Entry 80
Ladybugs, ritualized cleaning, jacaranda, the passage of time, soulmates
Last night I pulled a ladybug from the depths of my bag. It was resting - dead? I thought - on a balled-up napkin I had used earlier in the day and hadn’t found a trash can for. I walked out of Lissie’s house, across the tile floor in my bare feet, and tipped it onto the back stair railing. It moved, not dead. I threw the napkin away.
This morning I had a headache. Dehydration is likely to blame. My cat was curled up against me like he usually is, a pile of impossibly soft paws and whiskers that twitch when he dreams, and I wondered like I usually do what he might be dreaming about.

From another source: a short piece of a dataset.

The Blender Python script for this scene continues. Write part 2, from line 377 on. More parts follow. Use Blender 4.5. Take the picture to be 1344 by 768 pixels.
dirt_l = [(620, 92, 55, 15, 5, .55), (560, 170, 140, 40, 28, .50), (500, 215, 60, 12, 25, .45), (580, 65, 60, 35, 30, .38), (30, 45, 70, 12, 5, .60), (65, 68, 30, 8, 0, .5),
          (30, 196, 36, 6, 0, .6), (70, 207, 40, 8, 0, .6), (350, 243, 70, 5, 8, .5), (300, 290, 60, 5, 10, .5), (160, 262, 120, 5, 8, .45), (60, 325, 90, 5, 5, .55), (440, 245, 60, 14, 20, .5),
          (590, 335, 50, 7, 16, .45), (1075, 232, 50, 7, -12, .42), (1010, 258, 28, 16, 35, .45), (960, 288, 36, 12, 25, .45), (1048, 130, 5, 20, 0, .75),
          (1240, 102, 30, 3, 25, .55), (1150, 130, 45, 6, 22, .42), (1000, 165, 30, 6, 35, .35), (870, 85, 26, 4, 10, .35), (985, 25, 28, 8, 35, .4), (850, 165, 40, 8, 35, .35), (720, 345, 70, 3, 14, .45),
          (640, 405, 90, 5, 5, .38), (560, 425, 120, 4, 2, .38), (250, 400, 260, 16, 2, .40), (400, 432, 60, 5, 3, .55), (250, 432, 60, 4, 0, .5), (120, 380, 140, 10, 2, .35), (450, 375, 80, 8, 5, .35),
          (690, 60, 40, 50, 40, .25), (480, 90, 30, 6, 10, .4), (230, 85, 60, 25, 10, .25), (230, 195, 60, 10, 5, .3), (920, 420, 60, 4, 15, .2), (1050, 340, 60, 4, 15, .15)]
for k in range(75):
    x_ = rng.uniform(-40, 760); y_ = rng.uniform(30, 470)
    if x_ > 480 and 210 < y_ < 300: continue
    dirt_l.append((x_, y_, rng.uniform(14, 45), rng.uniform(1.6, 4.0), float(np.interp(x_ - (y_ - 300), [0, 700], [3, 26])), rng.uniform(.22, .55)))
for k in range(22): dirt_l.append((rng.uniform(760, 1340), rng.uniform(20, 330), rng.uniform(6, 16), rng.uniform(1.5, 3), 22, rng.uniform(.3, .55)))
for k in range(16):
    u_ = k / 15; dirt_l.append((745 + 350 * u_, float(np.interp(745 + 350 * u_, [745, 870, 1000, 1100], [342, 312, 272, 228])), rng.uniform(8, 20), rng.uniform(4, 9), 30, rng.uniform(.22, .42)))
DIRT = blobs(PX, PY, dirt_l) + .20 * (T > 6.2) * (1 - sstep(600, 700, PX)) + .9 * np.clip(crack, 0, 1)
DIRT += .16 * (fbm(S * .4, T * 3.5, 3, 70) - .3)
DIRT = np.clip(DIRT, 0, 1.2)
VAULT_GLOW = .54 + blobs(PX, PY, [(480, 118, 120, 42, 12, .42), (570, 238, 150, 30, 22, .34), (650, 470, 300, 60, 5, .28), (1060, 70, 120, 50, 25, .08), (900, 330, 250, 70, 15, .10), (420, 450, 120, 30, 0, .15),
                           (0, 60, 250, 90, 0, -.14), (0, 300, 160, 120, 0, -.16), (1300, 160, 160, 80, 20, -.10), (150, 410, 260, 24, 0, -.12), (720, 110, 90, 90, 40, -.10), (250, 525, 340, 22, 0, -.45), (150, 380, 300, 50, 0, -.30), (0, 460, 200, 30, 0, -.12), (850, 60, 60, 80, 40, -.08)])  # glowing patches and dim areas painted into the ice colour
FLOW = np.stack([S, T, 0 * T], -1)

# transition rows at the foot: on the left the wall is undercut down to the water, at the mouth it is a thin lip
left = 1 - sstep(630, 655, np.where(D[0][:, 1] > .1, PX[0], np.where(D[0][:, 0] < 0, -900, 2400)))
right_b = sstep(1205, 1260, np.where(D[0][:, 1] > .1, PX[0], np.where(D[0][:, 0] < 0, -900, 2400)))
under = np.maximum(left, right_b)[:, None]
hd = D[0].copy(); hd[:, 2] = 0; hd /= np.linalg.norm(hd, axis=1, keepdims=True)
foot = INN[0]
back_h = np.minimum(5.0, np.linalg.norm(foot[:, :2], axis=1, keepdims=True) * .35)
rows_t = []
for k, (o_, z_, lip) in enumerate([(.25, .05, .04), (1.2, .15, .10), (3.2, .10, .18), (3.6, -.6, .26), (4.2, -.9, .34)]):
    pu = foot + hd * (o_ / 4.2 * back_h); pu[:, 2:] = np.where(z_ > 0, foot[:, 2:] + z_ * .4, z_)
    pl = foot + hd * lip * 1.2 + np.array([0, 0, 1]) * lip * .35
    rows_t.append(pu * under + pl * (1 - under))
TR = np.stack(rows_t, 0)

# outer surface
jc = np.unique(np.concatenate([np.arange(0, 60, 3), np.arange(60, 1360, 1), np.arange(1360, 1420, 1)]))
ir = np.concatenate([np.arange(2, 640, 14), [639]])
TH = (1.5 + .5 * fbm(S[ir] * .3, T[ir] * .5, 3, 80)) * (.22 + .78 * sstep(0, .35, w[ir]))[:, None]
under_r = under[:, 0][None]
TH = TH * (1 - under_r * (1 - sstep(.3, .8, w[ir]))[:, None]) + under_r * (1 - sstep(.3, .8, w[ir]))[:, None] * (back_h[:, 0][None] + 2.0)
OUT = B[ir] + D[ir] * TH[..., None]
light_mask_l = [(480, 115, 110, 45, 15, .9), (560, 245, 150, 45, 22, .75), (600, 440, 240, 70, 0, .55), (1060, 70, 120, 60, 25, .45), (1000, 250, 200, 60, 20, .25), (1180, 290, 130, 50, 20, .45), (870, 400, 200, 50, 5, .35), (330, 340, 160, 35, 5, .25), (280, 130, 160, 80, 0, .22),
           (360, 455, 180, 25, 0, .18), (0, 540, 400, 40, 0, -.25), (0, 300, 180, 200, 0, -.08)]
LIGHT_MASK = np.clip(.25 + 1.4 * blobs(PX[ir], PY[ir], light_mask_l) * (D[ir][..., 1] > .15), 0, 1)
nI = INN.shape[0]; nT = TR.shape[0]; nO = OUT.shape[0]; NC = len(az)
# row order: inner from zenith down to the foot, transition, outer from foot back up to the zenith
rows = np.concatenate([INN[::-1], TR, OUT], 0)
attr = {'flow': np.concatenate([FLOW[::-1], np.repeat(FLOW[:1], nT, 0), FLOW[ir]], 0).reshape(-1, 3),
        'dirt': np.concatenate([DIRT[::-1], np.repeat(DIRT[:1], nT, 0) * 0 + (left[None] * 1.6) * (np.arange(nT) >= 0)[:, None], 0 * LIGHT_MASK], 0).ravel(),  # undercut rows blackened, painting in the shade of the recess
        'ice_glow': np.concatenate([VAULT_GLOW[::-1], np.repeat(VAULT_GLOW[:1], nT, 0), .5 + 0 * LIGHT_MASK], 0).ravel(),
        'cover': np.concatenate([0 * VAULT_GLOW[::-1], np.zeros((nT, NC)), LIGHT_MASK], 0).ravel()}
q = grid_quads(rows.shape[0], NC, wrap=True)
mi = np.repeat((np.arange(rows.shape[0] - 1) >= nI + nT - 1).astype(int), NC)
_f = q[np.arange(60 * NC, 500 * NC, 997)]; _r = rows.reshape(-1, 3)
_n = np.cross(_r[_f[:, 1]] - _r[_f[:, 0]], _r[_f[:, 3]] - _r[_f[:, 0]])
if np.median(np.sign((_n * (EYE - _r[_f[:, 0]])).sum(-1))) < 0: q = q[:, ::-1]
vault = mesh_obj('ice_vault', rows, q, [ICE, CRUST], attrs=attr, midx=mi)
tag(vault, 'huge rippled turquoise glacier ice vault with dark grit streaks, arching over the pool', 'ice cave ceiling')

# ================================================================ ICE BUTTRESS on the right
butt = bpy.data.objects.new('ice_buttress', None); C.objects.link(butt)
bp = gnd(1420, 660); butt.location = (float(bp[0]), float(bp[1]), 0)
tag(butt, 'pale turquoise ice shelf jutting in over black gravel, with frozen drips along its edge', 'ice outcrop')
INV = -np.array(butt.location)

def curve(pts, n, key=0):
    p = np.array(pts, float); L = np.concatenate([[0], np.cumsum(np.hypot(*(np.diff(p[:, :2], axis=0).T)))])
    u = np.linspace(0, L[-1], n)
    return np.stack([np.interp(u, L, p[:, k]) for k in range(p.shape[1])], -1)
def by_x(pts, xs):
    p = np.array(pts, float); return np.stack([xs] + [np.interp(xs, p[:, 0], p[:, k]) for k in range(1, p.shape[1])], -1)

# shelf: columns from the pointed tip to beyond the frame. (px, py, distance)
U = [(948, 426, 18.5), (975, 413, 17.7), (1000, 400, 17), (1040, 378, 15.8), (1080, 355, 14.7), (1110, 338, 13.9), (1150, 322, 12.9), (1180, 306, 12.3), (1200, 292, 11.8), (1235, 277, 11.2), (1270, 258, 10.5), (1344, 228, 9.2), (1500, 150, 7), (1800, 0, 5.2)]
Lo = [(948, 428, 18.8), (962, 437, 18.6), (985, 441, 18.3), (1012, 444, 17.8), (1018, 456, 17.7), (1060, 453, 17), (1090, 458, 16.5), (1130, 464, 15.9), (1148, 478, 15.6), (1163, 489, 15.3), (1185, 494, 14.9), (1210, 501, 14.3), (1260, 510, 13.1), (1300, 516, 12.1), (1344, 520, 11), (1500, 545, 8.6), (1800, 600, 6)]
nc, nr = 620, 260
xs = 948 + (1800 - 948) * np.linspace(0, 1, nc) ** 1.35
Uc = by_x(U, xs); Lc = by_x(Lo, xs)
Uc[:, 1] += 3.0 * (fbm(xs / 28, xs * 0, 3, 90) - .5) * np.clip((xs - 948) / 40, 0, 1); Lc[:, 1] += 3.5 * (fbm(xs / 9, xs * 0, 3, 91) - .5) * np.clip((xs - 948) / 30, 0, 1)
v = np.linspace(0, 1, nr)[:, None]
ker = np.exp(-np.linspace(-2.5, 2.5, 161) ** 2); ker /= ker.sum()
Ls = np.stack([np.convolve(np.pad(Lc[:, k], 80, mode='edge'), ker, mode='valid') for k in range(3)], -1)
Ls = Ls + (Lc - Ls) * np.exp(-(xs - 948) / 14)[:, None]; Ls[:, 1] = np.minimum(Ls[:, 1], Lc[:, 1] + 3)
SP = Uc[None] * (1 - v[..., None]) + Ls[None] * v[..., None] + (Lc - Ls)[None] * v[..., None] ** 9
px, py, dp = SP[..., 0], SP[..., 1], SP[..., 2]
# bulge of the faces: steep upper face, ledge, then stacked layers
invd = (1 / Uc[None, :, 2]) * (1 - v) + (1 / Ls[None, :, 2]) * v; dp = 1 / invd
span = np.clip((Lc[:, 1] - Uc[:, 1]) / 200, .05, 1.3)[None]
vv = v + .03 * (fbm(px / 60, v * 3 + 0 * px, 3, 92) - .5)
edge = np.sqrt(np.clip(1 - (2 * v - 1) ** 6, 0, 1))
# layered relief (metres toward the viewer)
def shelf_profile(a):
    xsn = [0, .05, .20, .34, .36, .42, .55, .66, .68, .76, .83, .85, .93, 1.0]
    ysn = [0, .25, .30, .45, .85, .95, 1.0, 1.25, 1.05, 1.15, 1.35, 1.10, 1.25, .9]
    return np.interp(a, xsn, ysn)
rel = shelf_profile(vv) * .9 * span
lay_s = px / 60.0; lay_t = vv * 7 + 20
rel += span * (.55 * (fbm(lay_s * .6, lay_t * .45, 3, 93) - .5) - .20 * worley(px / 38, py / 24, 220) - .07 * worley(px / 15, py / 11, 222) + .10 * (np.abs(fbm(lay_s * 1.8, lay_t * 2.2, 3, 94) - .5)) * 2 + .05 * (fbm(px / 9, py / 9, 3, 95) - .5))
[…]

I’d been up late reading Paglia on cats over the phone anyway, so their venerable beauty and darkness and depth had been on my mind all night. I reflected for a moment on my own dreams and thanked my psyche for no longer plaguing me with visions of the loss of my teeth in various troubling and sometimes extremely brutal ways, thanked it for its reassurance; I opened the curtains to LA’s grey, saw that pale sheen light up the mess of my apartment. Exactly where I might be in a few days time is still a mystery. It would be good to clean up a bit either way, I decide, and I pull my Roy Orbison records from the shelf in preparation along with the bundle of sage because all things ought to be ritualized.
Speaking of ritual, it’s been too long since I sat at the Musso’s bar or at the Chateau for lunch with anyone let alone Brittany and Summer, and I was reminded of it because I passed a jacaranda tree in bloom today on Sunset. My windows were down, my sunroof open, my car in need of a wash, and the flash of bright purple flung itself at me along with the recognition that one year approaches, that everything is completely different but I am more or less the same. Less the same as I was, more how I was meant to be. My niece is turning six, I remember; if I tried to surf I might still know how; if I hadn’t been wearing the same dress as Summer at Smoke House that night last spring who knows where we’d be; if Stella hadn’t come to mind like she did out of nowhere in December I might be six months behind myself and I wouldn’t be listening to so much Bob Dylan this afternoon, necessarily; if Lissie hadn’t moved here last year next week I wouldn’t have spent yesterday in Malibu and no ladybugs would have come home with me; if my hair didn’t grow so fast I’d still have real bangs; if I hadn’t started over exactly when I did or wound up driving Mulholland the night I did or written down my dream in a text I still would have found what I’d been looking for in the exact same place because your person is just your person -
There are phases and periods in which living becomes easy, and being yourself is natural, and all things are clearly seen without effort, and creation flows out of you like exhalation, but those periods aren’t endless. They end and start again.